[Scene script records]

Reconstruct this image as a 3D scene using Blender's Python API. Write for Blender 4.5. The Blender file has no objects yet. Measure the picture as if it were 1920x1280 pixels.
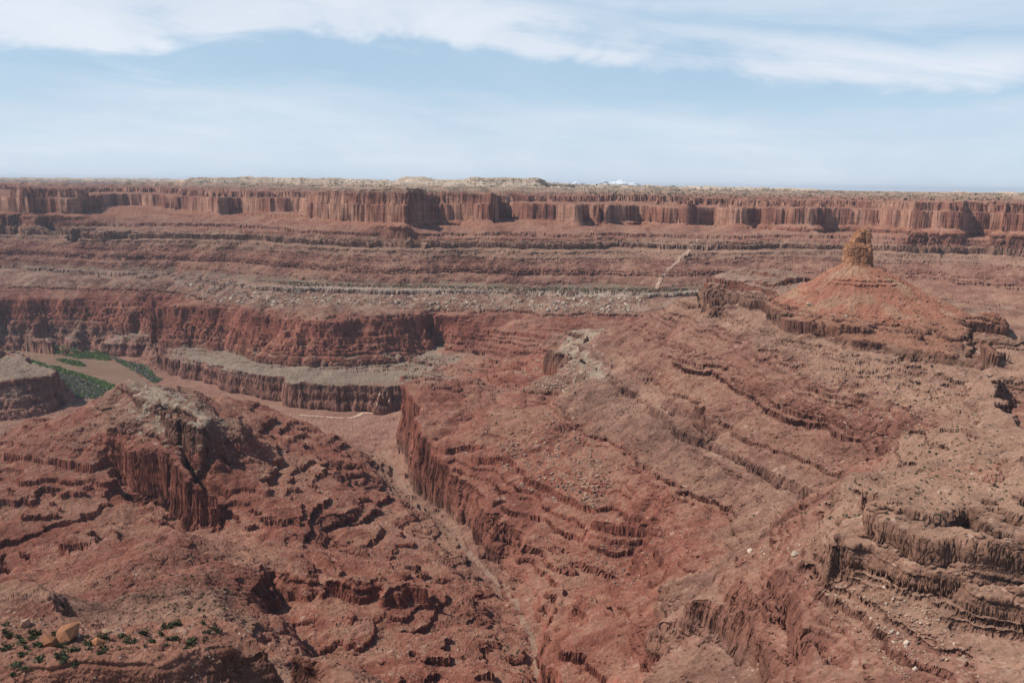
import bpy, math, os, random
import numpy as np

# ------------------------------------------------------------------ camera, sky, sun, exposure
SC = bpy.context.scene
COL = SC.collection
F = 1700.0                      # focal length in photo pixels (photo 1920 wide)
PITCH = math.radians(9.72)
ROLL = math.radians(0.77)
CAMZ = 600.0
_sp, _cp, _sr, _cr = math.sin(PITCH), math.cos(PITCH), math.sin(ROLL), math.cos(ROLL)
cam = bpy.data.cameras.new('camera')
cam.lens = 36.0 * F / 1920.0
cam.sensor_width = 36.0
cam.clip_start = 1.0
cam.clip_end = 200000.0
camo = bpy.data.objects.new('camera', cam)
COL.objects.link(camo)
_r = np.array([_cr, _sr * _sp, _sr * _cp])
_u = np.array([-_sr, _cr * _sp, _cr * _cp])
_f = np.array([0.0, _cp, -_sp])
from mathutils import Matrix
camo.matrix_world = Matrix(((_r[0], _u[0], -_f[0], 0), (_r[1], _u[1], -_f[1], 0), (_r[2], _u[2], -_f[2], CAMZ), (0, 0, 0, 1)))
SC.camera = camo

SUN_EL, SUN_AZ = 50.0, -100.0     # azimuth from the view direction (+Y), negative = to the left
se, sa = math.radians(SUN_EL), math.radians(SUN_AZ)
sun_dir = np.array([math.sin(sa) * math.cos(se), math.cos(sa) * math.cos(se), math.sin(se)])
sl = bpy.data.lights.new('sun', 'SUN')
sl.energy = 5.0
sl.angle = math.radians(0.5)
sl.color = (1.0, 0.95, 0.88)
so = bpy.data.objects.new('sun', sl)
COL.objects.link(so)
from mathutils import Vector
so.rotation_euler = Vector(sun_dir).to_track_quat('Z', 'Y').to_euler()
so.location = (0, 0, 3000)

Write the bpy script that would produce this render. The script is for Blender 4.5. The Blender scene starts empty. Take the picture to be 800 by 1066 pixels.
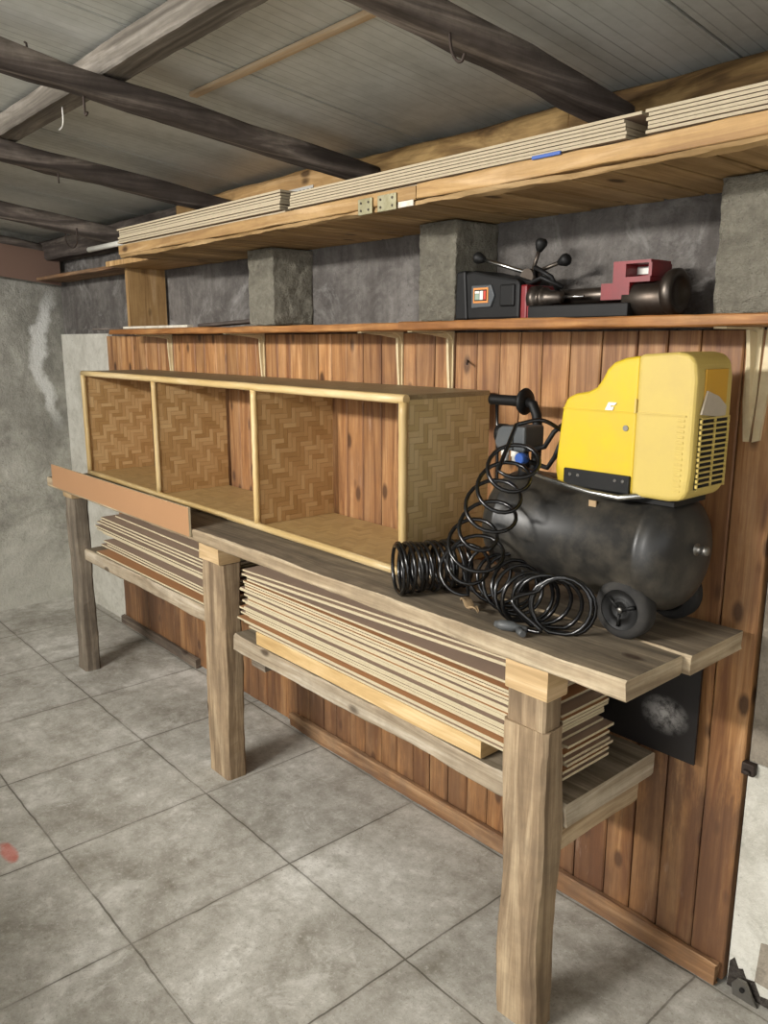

**Objective:**
Transcribe all the lines above exactly, apart from the pictures.

**Reply:**
Reconstruct this image as a 3D scene using Blender's Python API. Write for Blender 4.5. The Blender file has no objects yet. Measure the picture as if it were 1920x1280 pixels.
import bpy, math, os, random
import numpy as np

# ------------------------------------------------------------------ camera, sky, sun, exposure
SC = bpy.context.scene
COL = SC.collection
F = 1700.0                      # focal length in photo pixels (photo 1920 wide)
PITCH = math.radians(9.72)
ROLL = math.radians(0.77)
CAMZ = 600.0
_sp, _cp, _sr, _cr = math.sin(PITCH), math.cos(PITCH), math.sin(ROLL), math.cos(ROLL)
cam = bpy.data.cameras.new('camera')
cam.lens = 36.0 * F / 1920.0
cam.sensor_width = 36.0
cam.clip_start = 1.0
cam.clip_end = 200000.0
camo = bpy.data.objects.new('camera', cam)
COL.objects.link(camo)
_r = np.array([_cr, _sr * _sp, _sr * _cp])
_u = np.array([-_sr, _cr * _sp, _cr * _cp])
_f = np.array([0.0, _cp, -_sp])
from mathutils import Matrix
camo.matrix_world = Matrix(((_r[0], _u[0], -_f[0], 0), (_r[1], _u[1], -_f[1], 0), (_r[2], _u[2], -_f[2], CAMZ), (0, 0, 0, 1)))
SC.camera = camo

SUN_EL, SUN_AZ = 50.0, -100.0     # azimuth from the view direction (+Y), negative = to the left
se, sa = math.radians(SUN_EL), math.radians(SUN_AZ)
sun_dir = np.array([math.sin(sa) * math.cos(se), math.cos(sa) * math.cos(se), math.sin(se)])
sl = bpy.data.lights.new('sun', 'SUN')
sl.energy = 5.0
sl.angle = math.radians(0.5)
sl.color = (1.0, 0.95, 0.88)
so = bpy.data.objects.new('sun', sl)
COL.objects.link(so)
from mathutils import Vector
so.rotation_euler = Vector(sun_dir).to_track_quat('Z', 'Y').to_euler()
so.location = (0, 0, 3000)

Write the bpy script that would produce this render. The script is for Blender 4.5. The Blender scene starts empty. Take the picture to be 800 by 1066 pixels.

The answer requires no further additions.